In a thorough, and one has to say convincing, report, Mr. Kennedy suggested that money was directed more often than not to Conservative ridings. In Ontario, Conservatives constituencies received, on average, 15% more dollars than Liberal ridings.
Four of the top 10 allocations for Ontario were given to ridings represented by Conservative Cabinet ministers and a fifth to the Prime Minister's parliamentary secretary. They received two to three times the average funding, despite often having unemployment rates around half the provincial average. The pattern was the same in British Columbia, the report said.
"There is a systemic bias toward Conservative ridings," charged Mr. Ignatieff. "Canadians don't want political games played with infrastructure money, they want it to benefit all Canadians."
Nobody should be particularly shocked by any of this - it was ever thus, particularly under previous Liberal regimes. Yet for Mr. Ignatieff, it's a God-send. The Liberal leader has been flailing around like a punch-drunk boxer for months but if this line of inquiry has legs, it could be the Conservatives who find themselves kissing the canvas. (It's the National Post. They hate Liberals, but the fact that Iverson may actually be finding fault with the Reform-Conservatives is news worthy)
Such was the government's concern, it sent out its best bare-knuckle brawler, Transport Minister, John Baird, a man who has been known to turn a blind eye to the Marquess of Queensberry's rules.
The charges are "downright opportunistic","shameful" and "just plain wrong", he said, without getting into specifics.
"If the Liberals are concerned about the infrastructure projects moving forward and where they are located, they should talk to the provinces and municipalities who approved each and every one of these and agreed with us," he said. "In Ontario, every single grant we make under the ISF is done in partnership with Dalton McGuinty. You can accuse Dalton McGuinty of many things [but] conspiring with Stephen Harper to reward Conservative MPs and help Stephen Harper get re-elected, I would suggest is not one of them."
Of course, he's right. But there's one suspects that closer inspection of the infrastructure spending will unearth that as many provincial Liberal Cabinet ministers benefited from taxpayer largesse as federal Conservatives. It all conjurs up mental images of Tarantino-eque heist movie, where "Nice-Guy" John Baird and his provincial equivalent, George "Mr.
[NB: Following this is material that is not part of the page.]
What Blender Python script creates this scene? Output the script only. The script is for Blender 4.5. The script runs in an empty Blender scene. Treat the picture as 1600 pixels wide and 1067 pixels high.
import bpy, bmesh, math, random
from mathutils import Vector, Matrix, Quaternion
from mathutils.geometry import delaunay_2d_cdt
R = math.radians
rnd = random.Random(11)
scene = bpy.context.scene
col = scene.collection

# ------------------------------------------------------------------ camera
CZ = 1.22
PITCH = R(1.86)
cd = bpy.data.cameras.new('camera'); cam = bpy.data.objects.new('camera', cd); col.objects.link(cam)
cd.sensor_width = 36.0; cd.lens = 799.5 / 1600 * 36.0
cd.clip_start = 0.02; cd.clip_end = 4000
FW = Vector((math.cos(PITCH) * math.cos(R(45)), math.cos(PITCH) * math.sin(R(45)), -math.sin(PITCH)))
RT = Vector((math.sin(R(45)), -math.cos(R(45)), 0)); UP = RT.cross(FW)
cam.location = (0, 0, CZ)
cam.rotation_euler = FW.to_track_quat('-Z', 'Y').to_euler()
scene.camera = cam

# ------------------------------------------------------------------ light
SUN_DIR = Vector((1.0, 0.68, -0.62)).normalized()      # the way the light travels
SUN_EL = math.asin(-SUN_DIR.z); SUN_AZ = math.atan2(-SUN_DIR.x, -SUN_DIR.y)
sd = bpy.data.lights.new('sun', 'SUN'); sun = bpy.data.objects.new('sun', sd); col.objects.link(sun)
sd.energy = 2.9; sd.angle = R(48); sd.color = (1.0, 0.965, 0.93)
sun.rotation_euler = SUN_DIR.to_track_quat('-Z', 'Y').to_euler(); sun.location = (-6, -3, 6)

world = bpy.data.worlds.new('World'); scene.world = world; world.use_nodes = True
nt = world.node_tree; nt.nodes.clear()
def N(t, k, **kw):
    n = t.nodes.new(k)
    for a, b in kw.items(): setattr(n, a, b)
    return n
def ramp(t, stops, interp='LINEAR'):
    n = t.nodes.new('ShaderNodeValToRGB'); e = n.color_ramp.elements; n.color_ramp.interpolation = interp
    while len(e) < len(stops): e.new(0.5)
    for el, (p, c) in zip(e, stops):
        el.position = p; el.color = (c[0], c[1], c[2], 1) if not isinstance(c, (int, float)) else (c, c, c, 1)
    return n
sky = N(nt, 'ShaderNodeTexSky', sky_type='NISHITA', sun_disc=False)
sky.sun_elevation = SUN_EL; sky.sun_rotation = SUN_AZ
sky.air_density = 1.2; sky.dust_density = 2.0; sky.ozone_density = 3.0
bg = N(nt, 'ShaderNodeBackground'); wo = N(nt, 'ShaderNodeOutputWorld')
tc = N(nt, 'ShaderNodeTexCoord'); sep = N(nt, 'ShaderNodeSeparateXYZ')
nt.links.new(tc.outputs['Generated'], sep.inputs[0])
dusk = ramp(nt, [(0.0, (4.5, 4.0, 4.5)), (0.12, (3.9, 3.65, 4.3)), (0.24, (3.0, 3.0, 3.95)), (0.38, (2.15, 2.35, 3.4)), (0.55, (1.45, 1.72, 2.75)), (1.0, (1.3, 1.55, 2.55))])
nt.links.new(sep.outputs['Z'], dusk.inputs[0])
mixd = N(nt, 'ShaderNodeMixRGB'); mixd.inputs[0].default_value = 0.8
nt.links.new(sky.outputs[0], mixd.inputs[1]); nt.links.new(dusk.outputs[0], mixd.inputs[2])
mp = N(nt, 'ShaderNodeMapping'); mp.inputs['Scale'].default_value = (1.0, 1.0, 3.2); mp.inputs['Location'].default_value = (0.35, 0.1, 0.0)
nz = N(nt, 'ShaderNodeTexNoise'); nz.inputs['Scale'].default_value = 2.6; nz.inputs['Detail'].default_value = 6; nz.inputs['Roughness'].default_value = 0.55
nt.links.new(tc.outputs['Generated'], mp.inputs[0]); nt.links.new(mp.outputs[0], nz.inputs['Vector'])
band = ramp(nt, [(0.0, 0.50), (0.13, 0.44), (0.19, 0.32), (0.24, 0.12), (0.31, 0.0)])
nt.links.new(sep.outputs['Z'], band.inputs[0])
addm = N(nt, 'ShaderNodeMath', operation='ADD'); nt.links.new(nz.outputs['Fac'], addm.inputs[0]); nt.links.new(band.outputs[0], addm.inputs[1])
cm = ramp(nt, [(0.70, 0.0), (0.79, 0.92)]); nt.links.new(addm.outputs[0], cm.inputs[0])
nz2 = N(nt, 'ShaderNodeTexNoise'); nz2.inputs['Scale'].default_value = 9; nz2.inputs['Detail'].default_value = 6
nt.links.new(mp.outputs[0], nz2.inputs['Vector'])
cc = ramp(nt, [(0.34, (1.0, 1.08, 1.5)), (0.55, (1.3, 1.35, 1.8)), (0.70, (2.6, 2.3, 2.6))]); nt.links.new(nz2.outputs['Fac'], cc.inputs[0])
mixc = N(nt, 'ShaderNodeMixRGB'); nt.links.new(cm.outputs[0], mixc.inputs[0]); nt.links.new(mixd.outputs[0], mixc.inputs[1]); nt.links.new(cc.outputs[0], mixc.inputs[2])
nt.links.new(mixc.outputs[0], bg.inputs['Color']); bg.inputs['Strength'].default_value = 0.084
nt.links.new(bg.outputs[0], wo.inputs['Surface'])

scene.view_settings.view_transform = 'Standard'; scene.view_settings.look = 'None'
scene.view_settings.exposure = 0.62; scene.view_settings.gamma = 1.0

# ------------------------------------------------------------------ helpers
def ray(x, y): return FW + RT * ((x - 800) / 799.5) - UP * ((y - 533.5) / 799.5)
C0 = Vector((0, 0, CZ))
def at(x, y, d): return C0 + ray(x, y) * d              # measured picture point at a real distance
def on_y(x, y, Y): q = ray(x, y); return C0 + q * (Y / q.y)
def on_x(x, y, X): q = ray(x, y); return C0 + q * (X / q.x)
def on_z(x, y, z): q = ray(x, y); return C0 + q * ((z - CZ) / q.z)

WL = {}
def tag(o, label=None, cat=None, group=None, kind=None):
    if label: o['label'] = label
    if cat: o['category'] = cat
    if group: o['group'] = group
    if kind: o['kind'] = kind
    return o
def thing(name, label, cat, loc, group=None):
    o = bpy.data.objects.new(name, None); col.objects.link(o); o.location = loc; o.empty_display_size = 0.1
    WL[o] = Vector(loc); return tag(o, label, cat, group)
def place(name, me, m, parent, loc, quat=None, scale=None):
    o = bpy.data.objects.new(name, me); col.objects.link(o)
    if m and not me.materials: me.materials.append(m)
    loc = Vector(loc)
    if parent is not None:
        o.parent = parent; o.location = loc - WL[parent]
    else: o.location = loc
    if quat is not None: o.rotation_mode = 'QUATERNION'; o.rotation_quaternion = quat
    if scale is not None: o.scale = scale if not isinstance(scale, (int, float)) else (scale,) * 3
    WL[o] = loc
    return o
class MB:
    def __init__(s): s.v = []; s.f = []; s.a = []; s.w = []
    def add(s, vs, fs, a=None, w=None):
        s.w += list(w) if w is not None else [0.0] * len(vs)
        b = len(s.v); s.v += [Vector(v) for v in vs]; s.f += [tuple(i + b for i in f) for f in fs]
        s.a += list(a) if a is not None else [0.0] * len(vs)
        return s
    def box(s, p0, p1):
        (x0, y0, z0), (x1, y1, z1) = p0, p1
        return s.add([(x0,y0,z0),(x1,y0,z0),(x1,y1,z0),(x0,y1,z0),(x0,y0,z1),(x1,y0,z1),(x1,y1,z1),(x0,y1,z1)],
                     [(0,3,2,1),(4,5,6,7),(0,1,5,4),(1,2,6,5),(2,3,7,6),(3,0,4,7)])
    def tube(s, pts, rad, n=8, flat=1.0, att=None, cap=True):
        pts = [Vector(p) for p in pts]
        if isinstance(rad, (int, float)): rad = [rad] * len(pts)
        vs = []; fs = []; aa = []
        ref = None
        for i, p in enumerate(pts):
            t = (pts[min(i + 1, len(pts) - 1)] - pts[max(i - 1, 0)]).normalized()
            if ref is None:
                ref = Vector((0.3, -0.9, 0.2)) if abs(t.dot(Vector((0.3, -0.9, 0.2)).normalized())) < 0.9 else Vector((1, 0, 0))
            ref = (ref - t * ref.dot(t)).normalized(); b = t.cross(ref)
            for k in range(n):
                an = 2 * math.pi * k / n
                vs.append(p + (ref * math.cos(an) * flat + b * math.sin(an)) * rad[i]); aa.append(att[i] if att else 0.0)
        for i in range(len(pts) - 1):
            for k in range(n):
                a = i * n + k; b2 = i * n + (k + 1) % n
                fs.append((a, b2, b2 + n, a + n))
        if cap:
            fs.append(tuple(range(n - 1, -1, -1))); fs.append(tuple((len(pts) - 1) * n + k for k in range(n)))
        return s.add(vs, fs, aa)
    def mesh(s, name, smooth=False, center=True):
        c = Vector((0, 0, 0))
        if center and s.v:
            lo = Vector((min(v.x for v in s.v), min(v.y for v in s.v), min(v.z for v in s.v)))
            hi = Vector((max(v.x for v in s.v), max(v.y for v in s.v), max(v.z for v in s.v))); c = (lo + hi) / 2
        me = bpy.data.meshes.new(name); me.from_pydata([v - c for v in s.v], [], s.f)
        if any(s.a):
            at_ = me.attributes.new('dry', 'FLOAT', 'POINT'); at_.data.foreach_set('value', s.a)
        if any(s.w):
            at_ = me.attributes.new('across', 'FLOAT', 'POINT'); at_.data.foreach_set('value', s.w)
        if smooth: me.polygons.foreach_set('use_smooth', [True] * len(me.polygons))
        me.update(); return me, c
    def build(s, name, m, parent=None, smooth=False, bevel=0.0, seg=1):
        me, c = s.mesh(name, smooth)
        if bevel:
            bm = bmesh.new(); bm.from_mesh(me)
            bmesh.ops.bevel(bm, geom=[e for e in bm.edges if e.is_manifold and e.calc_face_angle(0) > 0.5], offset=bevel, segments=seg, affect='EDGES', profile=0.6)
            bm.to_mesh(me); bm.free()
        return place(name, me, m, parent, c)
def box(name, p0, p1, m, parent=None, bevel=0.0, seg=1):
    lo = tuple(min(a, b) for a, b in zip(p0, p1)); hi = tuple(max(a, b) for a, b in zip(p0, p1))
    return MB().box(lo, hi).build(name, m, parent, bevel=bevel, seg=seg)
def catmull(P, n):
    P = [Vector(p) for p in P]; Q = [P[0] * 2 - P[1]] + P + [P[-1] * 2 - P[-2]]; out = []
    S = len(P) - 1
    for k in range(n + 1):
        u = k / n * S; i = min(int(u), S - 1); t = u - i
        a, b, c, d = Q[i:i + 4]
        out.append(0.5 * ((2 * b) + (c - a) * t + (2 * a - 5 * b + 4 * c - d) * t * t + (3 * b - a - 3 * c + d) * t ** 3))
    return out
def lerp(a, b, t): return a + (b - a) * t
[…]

Pink" Smitherman, meet to divvy up the loot.
The contention that the provincial Liberals are accessories does not invalidate Mr. Kennedy's point that this is old-style pork-barrel politics. The Conservatives have spent the past year criss-crossing the country, indulging in what Mr. Kennedy called Announce-A-Rama at our expense. My Canwest colleague David Akin has calculated that the government has made 1770 Economic Action Plan announcements since last year's election, making $71-billion in funding commitments.
You don't have to be as cynical as me to imagine that much of this money ended up in Conservative ridings too.
It is early days for evidence of dubious spending - although there is already uproar in Collingwood, Ont., over the decision by the federal and provincial governments to allocate $523,000 to a private school to build a soccer field for its 156 students. All they need now is a hint of genuine sleaze and the Liberals will have their own Three Graces with which to attack the Conservative government - waste, mismanagement and corruption.